Ce qui ne l’a pas empêché d’écrire aussi l’une des phrases les plus courtes de la littérature et aussi la plus connue : « Longtemps je me suis couché de bonne heure. » Huit mots mythiques qui constituent l’incipit de son œuvre majeure. Les profs de français qui conseillent à leurs élèves de faire des phrases les plus courtes possibles, n’ont donc pas non plus tout-à-fait tort…
À défaut d’avoir lu son œuvre, une somme dans laquelle on hésite parfois à se lancer, tout le monde connaît Proust et sa fameuse madeleine, ce petit gâteau qu’il a rendu célèbre dans son obsession de la quête du passé, ce « temps perdu ». Dans « Du côté de chez Swann », c’est en effet une petite madeleine qui déclenche chez le narrateur un doux souvenir lié à l’enfance. Sa tante avait l’habitude de lui donner de petites madeleines trempées dans du thé. Quand il goûte à nouveau à une madeleine, c’est tout un passé oublié qui resurgit ainsi involontairement.
En 2001, le cercle littéraire proustien de Cabourg-Balbec a créé un prix littéraire, le prix de la Madeleine d’or, ou prix du Cercle littéraire proustien, décerné tous les deux ans. Pourtant grâce à un texte de Proust lui-même publié par « Le Figaro », on sait que le gâteau iconique avait d’abord été du pain rassis, puis du pain grillé et enfin une biscotte. On est d’accord : le prix de la Madeleine d’or, ça a quand même une autre gueule que celui de la Biscotte d’or.
À la manière de Balzac, Proust, par son analyse du snobisme et des ressorts de la société aristocratique et bourgeoise de son temps, interroge les mobiles sociaux de l’individu, instruments de l’ascension sociale, et son rapport aux autres. Depuis « Du côté de chez Swann » jusqu’au « Temps retrouvé », son œuvre réserve aussi une place importante à l’homosexualité, en particulier dans « Sodome et Gomorrhe », avec le personnage du baron de Charlus. Tous les lecteurs de Proust le savent : s’il ne l’a jamais reconnu ouvertement, l’auteur de « La Recherche » était homosexuel et son orientation sexuelle le tourmentait, à une époque où l’homosexualité était très mal acceptée par la société. Il aura pourtant été l’un des premiers en son temps à lever le tabou de l’homosexualité dans la littérature.

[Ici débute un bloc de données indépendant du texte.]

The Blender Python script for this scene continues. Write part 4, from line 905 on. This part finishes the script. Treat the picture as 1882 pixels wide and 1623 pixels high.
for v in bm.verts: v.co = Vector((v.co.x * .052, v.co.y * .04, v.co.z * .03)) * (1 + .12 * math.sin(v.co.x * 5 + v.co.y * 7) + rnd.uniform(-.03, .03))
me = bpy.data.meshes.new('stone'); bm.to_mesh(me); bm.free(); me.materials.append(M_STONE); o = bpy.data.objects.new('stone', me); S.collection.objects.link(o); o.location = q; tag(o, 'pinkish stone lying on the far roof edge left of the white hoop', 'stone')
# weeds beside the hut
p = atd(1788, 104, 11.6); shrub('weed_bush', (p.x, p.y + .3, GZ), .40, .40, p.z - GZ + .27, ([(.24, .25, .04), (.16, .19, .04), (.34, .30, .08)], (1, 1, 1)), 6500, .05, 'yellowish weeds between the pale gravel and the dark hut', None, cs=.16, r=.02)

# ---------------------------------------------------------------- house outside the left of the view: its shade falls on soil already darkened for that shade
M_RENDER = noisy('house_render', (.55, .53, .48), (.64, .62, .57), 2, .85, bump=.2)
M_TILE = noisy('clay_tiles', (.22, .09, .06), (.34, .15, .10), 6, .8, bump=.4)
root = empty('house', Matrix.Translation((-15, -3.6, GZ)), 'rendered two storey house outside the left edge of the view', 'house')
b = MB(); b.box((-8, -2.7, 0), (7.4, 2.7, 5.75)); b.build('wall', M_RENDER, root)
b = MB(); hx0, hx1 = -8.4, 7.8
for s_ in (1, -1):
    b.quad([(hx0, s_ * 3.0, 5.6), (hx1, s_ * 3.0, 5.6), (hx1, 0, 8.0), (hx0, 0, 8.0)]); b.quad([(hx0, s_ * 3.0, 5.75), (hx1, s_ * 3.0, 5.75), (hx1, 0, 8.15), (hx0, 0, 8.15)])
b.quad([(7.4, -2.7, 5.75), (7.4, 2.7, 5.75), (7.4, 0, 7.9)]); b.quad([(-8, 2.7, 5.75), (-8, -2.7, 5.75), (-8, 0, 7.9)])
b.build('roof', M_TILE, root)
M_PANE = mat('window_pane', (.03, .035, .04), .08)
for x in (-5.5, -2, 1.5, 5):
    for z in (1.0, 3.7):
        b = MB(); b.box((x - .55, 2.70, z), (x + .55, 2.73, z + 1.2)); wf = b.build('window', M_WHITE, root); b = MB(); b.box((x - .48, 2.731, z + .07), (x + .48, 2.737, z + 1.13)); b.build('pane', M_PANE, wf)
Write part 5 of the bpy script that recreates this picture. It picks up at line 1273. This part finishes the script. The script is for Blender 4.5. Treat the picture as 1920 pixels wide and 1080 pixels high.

L’écrivain souffre depuis toujours d’un asthme sévère. Au fur et à mesure que sa santé se détériore, il lui devient de plus en plus difficile de travailler. Précieuse assistante plus que simple gouvernante, Céleste Albaret (1891-1984) l’épaule dans la rédaction de son œuvre. Vers la fin de sa vie, elle rédige carrément le manuscrit, sous sa dictée. Reconnaissant, l’écrivain a donné son nom à l’un de ses personnages, dans « Sodome et Gomorrhe ». Originaire d’Aurillac en Lozère, Céleste était montée à la capitale, après son mariage avec un chauffeur de taxi parisien. Durant huit années, jour et nuit, nuit et jour, elle prendra soin de Marcel Proust qui l’a engagé en 1913, et veillera sur lui jusqu’à sa mort, en 1922. L’histoire restera méconnue jusqu’à ce qu’elle couche ses souvenirs, à 82 ans, dans un livre intitulé « Monsieur Proust », qui dresse un portrait sensible et bouleversant du romancier, publié en 1973.
En 1976, l‘Union astronomique internationale a nommé Proust un cratère d’impact de la planète Mercure, en hommage à l’écrivain. Son diamètre est de 145,09 km et il se situe dans le quadrangle de Kuiper (quadrangle H-6) de la planète sur laquelle chaque cratère porte le nom d’un écrivain ou d’un artiste célèbre.